**WHAT THE TASK ASKS**. From the records below, extract only the lines running from the line with "Recreate this scene" to the line with "return tuple((x /", both lines included, reproducing them exactly.

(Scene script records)
* Begin *

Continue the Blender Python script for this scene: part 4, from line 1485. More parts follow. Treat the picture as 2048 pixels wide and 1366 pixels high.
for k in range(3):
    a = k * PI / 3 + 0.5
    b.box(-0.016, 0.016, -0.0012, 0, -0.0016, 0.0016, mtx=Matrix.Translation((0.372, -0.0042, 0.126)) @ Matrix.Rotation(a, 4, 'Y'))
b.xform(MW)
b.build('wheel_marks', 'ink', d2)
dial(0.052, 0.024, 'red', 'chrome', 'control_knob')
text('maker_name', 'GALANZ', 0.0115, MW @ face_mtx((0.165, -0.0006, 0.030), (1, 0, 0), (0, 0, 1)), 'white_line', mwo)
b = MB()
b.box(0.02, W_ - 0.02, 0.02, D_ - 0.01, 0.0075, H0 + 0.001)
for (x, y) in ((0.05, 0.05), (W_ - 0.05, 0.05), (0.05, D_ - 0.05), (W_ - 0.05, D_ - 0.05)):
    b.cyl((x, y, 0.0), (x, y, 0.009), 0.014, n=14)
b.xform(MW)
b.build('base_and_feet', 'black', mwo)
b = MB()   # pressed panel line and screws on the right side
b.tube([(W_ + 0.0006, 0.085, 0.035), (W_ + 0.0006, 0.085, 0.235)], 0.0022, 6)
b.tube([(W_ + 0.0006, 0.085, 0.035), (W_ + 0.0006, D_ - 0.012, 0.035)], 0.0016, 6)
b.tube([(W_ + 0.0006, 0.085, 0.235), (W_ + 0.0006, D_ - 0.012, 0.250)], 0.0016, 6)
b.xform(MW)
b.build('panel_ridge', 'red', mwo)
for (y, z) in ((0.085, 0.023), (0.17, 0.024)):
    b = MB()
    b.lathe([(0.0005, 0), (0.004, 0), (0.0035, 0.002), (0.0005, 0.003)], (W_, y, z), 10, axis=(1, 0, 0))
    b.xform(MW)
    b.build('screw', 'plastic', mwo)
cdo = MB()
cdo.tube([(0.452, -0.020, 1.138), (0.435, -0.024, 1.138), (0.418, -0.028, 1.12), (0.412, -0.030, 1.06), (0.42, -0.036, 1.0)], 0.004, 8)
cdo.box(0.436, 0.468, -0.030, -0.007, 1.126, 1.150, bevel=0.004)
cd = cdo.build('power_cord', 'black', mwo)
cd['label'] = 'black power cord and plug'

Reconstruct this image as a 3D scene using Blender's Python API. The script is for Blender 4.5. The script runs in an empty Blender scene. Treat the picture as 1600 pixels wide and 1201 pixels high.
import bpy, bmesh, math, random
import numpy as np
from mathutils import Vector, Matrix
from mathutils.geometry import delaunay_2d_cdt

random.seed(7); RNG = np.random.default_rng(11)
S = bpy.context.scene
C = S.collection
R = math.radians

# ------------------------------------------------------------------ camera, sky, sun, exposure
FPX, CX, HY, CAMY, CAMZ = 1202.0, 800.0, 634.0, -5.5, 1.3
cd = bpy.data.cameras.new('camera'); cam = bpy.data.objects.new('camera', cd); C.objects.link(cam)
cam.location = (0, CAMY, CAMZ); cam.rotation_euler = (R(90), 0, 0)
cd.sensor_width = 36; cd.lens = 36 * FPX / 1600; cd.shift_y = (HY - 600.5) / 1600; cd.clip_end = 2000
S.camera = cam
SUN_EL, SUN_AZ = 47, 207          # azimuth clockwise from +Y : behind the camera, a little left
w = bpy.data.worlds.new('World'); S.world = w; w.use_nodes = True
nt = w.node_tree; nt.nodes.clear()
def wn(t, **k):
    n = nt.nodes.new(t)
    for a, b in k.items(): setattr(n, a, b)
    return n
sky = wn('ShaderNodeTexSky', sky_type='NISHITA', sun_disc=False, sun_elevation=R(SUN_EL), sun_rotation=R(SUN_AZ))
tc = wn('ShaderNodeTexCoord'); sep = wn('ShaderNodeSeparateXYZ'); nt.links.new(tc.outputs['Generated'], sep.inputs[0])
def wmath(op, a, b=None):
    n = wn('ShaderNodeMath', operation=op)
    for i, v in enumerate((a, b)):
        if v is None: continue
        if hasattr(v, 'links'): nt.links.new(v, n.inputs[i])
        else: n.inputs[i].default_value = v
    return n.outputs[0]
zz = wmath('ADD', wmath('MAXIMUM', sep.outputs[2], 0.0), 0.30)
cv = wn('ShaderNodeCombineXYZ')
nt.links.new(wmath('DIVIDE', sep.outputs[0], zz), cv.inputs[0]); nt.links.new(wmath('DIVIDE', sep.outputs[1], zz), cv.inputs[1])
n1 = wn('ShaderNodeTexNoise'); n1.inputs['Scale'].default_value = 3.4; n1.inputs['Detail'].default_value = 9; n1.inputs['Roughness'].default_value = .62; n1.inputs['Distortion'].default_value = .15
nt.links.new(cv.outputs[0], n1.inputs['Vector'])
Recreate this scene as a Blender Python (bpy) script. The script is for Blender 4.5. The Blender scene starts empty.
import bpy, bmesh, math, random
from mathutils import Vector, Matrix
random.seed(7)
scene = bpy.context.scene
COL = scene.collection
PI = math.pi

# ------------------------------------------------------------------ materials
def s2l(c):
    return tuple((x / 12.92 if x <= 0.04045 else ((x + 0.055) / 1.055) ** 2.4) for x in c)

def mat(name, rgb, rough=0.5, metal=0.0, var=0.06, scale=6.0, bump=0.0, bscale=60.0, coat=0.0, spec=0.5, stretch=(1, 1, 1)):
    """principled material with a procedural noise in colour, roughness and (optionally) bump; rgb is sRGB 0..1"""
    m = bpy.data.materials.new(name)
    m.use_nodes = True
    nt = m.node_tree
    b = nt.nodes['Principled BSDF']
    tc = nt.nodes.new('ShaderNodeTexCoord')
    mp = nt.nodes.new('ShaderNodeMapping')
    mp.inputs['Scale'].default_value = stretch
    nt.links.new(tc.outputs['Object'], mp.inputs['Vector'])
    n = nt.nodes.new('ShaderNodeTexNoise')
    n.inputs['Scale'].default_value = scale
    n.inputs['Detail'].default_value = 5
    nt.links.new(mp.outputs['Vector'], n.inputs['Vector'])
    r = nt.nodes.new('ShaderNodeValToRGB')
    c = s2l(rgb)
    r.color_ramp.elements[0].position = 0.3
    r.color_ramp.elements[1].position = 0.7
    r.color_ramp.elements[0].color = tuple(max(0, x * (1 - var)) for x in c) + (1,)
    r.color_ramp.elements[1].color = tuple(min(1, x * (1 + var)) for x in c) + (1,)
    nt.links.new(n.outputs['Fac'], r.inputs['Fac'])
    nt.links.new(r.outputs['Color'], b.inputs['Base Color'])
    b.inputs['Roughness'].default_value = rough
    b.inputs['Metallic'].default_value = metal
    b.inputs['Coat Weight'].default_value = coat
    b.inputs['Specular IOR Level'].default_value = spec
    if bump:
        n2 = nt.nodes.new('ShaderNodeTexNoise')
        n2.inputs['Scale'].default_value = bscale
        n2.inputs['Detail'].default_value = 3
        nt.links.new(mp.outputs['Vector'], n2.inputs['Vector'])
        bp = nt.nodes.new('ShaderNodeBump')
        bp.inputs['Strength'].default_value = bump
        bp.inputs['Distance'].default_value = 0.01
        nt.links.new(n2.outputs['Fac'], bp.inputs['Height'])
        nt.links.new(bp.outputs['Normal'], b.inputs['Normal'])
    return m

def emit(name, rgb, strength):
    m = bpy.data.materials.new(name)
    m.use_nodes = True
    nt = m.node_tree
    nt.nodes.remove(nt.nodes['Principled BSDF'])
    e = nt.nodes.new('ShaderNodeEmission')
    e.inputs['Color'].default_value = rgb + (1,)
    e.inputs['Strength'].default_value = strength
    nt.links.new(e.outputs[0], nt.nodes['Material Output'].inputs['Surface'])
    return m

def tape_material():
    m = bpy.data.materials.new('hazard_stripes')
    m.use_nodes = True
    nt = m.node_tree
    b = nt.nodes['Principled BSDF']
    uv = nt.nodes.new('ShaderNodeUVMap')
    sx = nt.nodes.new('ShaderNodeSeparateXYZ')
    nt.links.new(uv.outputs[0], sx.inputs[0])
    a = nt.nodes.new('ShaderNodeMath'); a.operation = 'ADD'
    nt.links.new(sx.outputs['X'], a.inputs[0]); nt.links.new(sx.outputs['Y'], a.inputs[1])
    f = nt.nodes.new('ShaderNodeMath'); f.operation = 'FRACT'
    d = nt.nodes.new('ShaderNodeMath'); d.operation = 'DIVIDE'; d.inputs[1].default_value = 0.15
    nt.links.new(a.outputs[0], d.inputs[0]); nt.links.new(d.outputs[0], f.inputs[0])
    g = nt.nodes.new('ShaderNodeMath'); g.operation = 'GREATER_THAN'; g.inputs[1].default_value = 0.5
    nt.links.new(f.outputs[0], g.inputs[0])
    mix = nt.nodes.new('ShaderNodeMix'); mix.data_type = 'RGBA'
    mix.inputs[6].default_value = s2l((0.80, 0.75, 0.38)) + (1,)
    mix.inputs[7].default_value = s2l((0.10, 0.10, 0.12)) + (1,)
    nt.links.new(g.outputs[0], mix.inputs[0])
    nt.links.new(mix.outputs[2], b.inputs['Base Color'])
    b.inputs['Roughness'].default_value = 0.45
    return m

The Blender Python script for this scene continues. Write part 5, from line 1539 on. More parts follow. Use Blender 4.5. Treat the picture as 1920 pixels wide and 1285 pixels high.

* End *

**RESPONSE FOR THIS EXERCISE**.
Recreate this scene as a Blender Python (bpy) script. The script is for Blender 4.5. The Blender scene starts empty.
import bpy, bmesh, math, random
from mathutils import Vector, Matrix
random.seed(7)
scene = bpy.context.scene
COL = scene.collection
PI = math.pi

# ------------------------------------------------------------------ materials
def s2l(c):
    return tuple((x / 12.92 if x <= 0.04045 else ((x + 0.055) / 1.055) ** 2.4) for x in c)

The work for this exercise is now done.